The Warriors, unfortunately perhaps for the Raptors, seemed entirely engaged, even though they were playing their third game in four nights – and the second night of a back-to-back – having lost three hours to time zones in the process. Those circumstances and over-coming a vocal ACC crowd led by a trash-talking Drake on the sidelines seem to provide a measure of satisfaction for the Warriors too.

“I wouldn’t say anxious,” Kevin Durant said in reference to the game tightening down the stretch in the fourth. “We kind of knew the flow of the game … you have to give them credit, they slowed us down, we had it going in the first half and they kind of put the pressure on us and that’s what teams are going to do especially when they’re down big on their home floor. We expected that and we took that punch and glad we got the W especially on the second end of a back-to-back.”

The Raptors’ first-half high-point in a back-and-forth opening 10 minutes was when DeRozan baited the Warriors’ Kevin Looney into a foul, converted the three-point play and pulled the Raptors to within a point, 32-31.

The game hovered there for a possession or two, and there was some reason for optimism. And then the Warriors cracked the game like a coconut.

Against Cleveland, the Raptors’ second unit ran loose and free, caused chaos as the lethargic Cavaliers simply had no interest in playing at the pace the Raptors’ younger crowd prefers. Against the Warriors it played directly into their hands. The pace was high, the ball was moving, the difference is the Warriors had championship-pedigree veterans like Shaun Livingston, David West and Thompson (26 points on 16 shots) running it back.

It was all part of a 25-3 run that eventually led to an 81-54 halftime lead for the visitors.

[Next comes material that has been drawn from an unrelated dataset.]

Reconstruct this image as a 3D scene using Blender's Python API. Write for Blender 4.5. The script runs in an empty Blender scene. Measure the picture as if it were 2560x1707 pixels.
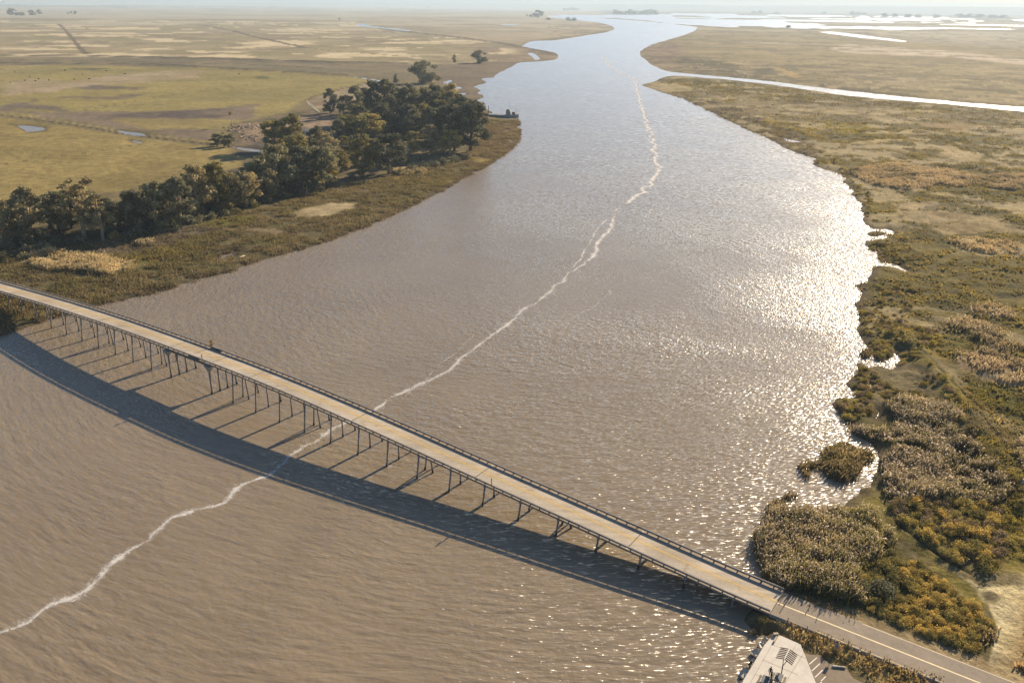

The Raptors’ defensive highlight was an inexplicably missed dunk down main street by Durant (25 points on 18 shots). The relief was short-lived. Delon Wright drove it into traffic, the Warriors collapsed, came up with the loose ball and this time Durant made no mistake, dunking it with two hands on the ensuing fast-break.

“I hated missing [the first one] because I had to ignore [Drake] talking some trash on the sideline,” said Durant. “But I made up for it on the next one.”

It was a 14-minute lay-up line, and by the end of it, the Warriors dominated the Raptors even while making just five of their patented three-pointers. Curry? He was just a spectator, with six first-half points on five shots as he finds his feet after missing several games recently with an ankle injury.

It is the Warriors greatest luxury: superstar depth.

“We’ve got a lot of guys who obviously can impact the game in a big way,” said Kerr. “We’ve been able to win without Stef this year but defending and taking care of the ball. Obviously as I said, we’ve got some other all-stars to count on.”

But the Raptors didn’t fold the tent. In the third quarter, DeRozan was on a mission, willing his team back in the game with 11 in the period. Rookie OG Anunoby seemed like he was comfortable against the world champions, digging in for 17 points on seven shots. Jonas Valanciunas and Poeltl were making life tough in the paint and working hard on the glass.

With three minutes left in the third, Valanciunas rocked the rim with a driving dunk to cut the Warriors lead to nine, but that only seemed to get Golden State’s attention.

Durant responded with consecutive threes and the Warriors had pushed the lead back to 19 with a lightning-quick 14-5 run.

The fourth quarter that followed was electric, storybook stuff, even if it wasn’t the ending Raptors fans were looking for.

But they can take heart in this: For better or worse, the Raptors have the Warriors’ attention.